The problem is that code reviews are very easy to get wrong, mostly because they are cultural and driven by human biases. Usually one or more of these things happen:

  1. The engineering team pays lip service to code reviews, doesn’t prioritize them, and simply doesn’t find the time.
  2. A bug finds its way into production causing bad behavior or worse. Management gets involved and code reviews come up as a solution. Engineers reluctantly agree but no framework is discussed for when and how code reviews should be implemented and who should be involved.
  3. The engineering team gets around to doing a code review. The entire team piles into a conference room, because hey it would benefit everyone, and one lucky engineer walks everyone through his code, standing on trial for every line of code, justifying a variety of details including coding conventions.
  4. The code review process is so painful, other engineers rather not bring it up again, and engineering leaders likewise don’t want to put their team through the ringer. Often the time-suck reasoning will be brought up again.
  5. Code reviews are implemented as a variant of pair-programming, which is less intense but still faces scheduling issues. Code reviews continue to fall through the cracks.

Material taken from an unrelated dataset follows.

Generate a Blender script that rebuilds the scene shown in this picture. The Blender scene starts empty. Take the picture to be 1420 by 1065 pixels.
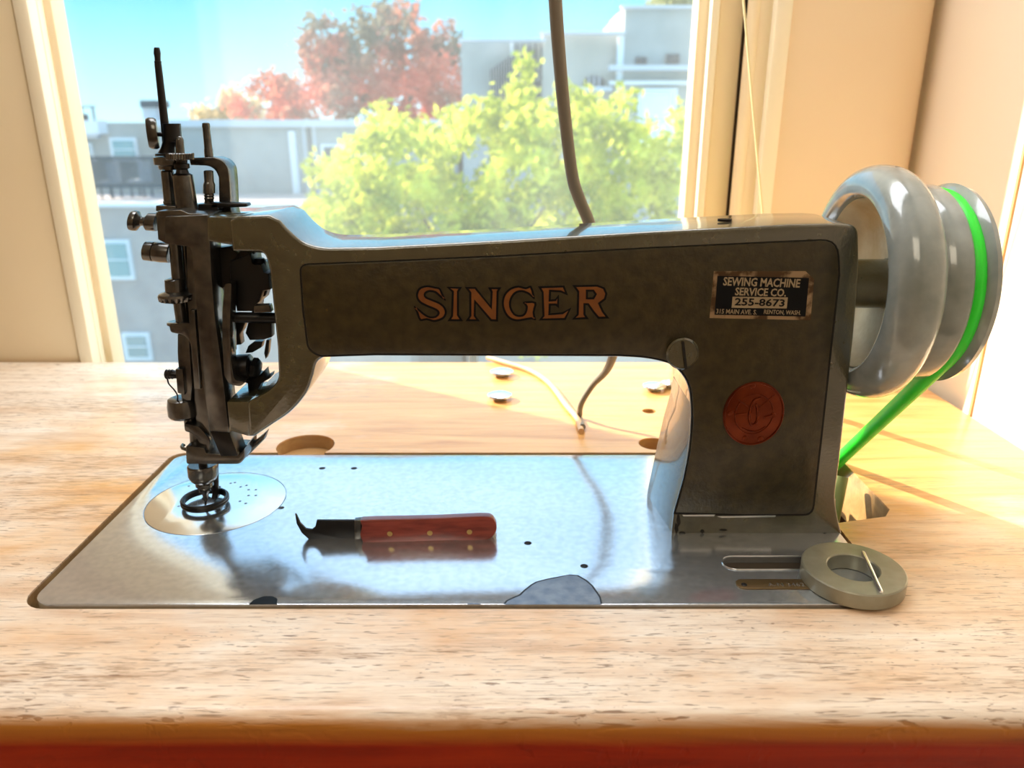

In the name of moving quickly, code reviews are often painful or swept under the rug. It doesn’t have to be this way and it shouldn’t.

Code reviews are one of the fews way to actually have confidence in your team’s production code and avoid having to revisit deployed code or re-design a certain component. This approach is a good example of “slowing down to go fast”.

While every team is unique, here is a framework for thinking about the code review process.

  1. Be Respectful. Leaders must foster a culture of respectful, positive feedback. Finding bugs at this stage is a good thing and a learning experience for everyone involved.
  2. Be Automated. Use a tool to automate as much as you can around code reviews. Here is a list of popular code review tools. Discuss with your team the tradeoffs and pick one. It matters most that your team uses it.
  3. Be Low Overhead. Code reviews should be asynchronous. Don’t hold meetings.
  4. Be Consistent. Make code reviews habitual. The code review is part of the deployment process.
  5. Be Reliable. Any piece of code that goes into production should be code reviewed.
  6. Be Timely. Follow-up during stand ups. If you’re being blocked by a pending code review bring it up right away.
  7. Be Thorough. Take the time to understand the code you are reviewing. Make sure that once code review is given, the feedback is incorporated. Require a follow-up code review if necessary, until the “ship it” thumbs up is granted.

Code reviews are by no means a magic bullet for perfect code. However, done correctly they can  improve your team’s velocity while simultaneously improving the quality of your team’s production code base. As an added bonus, code reviews can expedite the knowledge sharing process across the team. This has the advantage of enabling more people to contribute to more pieces of the code base over time, allowing your organization to move faster.